Dr. Chu completed his Ph.D. at the University of California, Berkeley and was awarded the annual Fritz Stern Dissertation Prize given by the Friends of the German Historical Institute in Washington, DC. His monograph, The German Minority in Interwar Poland, was published by Cambridge University Press in 2012 and received a Fraenkel Prize commendation by the Wiener Library in London. Dr. Chu is also the co-author of “A Sonderweg through Eastern Europe? The Varieties of German Rule in Poland during the Two World Wars,” which appeared in the September 2013 volume of German History and which was awarded the Article Prize of the German History Society. In 2017, he published “From Łódź to Litzmannstadt: German Pasts and Holocaust Sites in Post-Communist Poland” in Holocaust and Genocide Studies.

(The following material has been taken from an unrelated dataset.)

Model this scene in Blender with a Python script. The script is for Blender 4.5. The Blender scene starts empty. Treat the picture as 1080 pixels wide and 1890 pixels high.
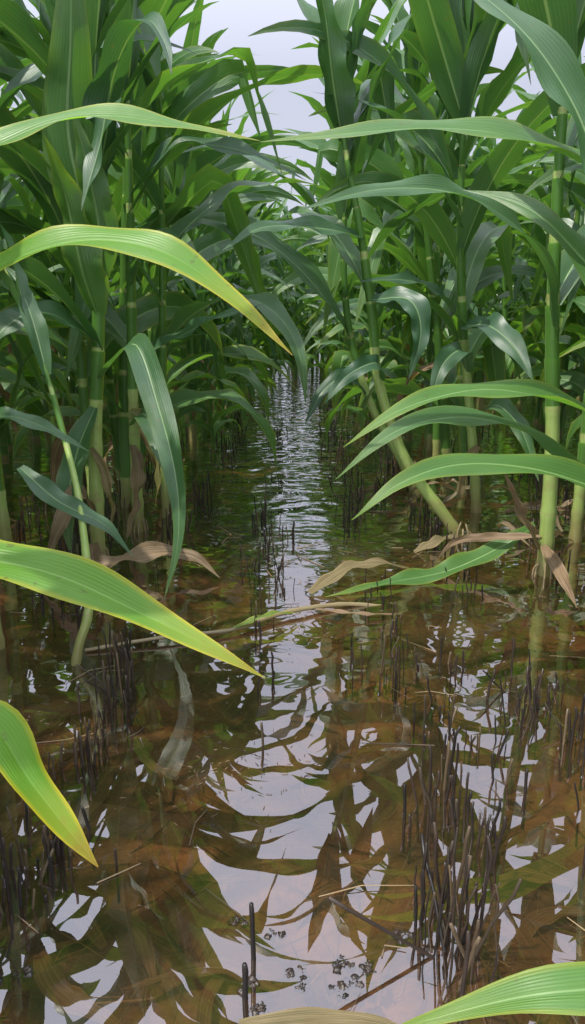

Jan Grabowski is a Professor of History at the University of Ottawa and an invited professor at universities in France, Israel, Poland and in the United States. For his current project titled “Open Ghettos in Occupied Poland: A Study of Institutional and Social Control” he is inquring into methods of institutional and social control which established, reinforced and maintained the borders of open ghettos:

“Our knowledge of the ghettos has been heavily influenced by historians’ focus on the largest Polish cities. We automatically associate ghettos with the closed and walled-in areas of Warsaw, Cracow or Łódź (Litzmannstadt) which are richly documented in historical literature, in popular witnesses’ accounts and which have become – mostly through films – a part of popular culture. The vast majority of Polish Jews lived and died, however, in relatively small ghettos, without any walls separating them from the so-called “Aryan” side of the city. The everyday life in the ghetto cannot, therefore, be seen only through the prism of the experience of Jews of the few largest Polish cities. In smaller ghettos the only barrier separating the Jews and non-Jews was a mental one.  People simply knew where the ghetto started and where it ended. These were the so-called “open” ghettos. In other areas there were the Germans established the  “semi-open” ghettos whose boundaries were indicated by flimsy wooden fences or strings of barbed wire. In both cases, leaving the ghetto was not the real problem. Surviving on the other side, however, was.  Despite the relative “openess” of these smaller ghettos, they have also become – just as the large walled-in ghettos of Warsaw or Łódź – places of starvation, misery and death of thousands of Jews. The goal of this research project is to inquire into methods of institutional and social control which established, reinforced and maintained the borders of these open ghettos, making them deadly traps for more than 1.4 million Polish Jews. For this research project, I have selected ten open, or semi-open ghettos which were similar in size (4 to 12.000 inhabitants) located in four districts of occupied Poland. I decided to leave out the fifth district (Galizien) where majority of the population was Ukrainian and where social and ethnic dynamics were very different than in central Poland.”

In 2011 Dr. Grabowski has been appointed the Baron Friedrich Carl von Oppenheim Chair for the Study of Racism, Antisemitism, and the Holocaust at Yad Vashem, Jerusalem, Israel. He has authored and edited 15 books and published more than 60 articles in English, French, Polish, German and Hebrew. Professor Grabowski’s book: Hunt for the Jews. Betrayal and Murder in German-Occupied Poland has been awarded the Yad Vashem International Book Prize for 2014.  In 2016-17 Grabowski was the Ina Levine Senior Invitational Scholar in the Jack, Joseph and Morton Mandel Center for Advanced Holocaust Studies, at the United States Holocaust Memorial Museum in Washington, DC. His most recent work: Night Without End. Fate of Jews in selected counties of occupied Poland, 2 vols.  (Jan Grabowski and Barbara Engelking, editors), has been published in April 2018, in Warsaw, in Polish. His forthcoming book “On Duty. The Role of the Polish “Blue” Police in the Holocaust” is scheduled for publication in March 2020.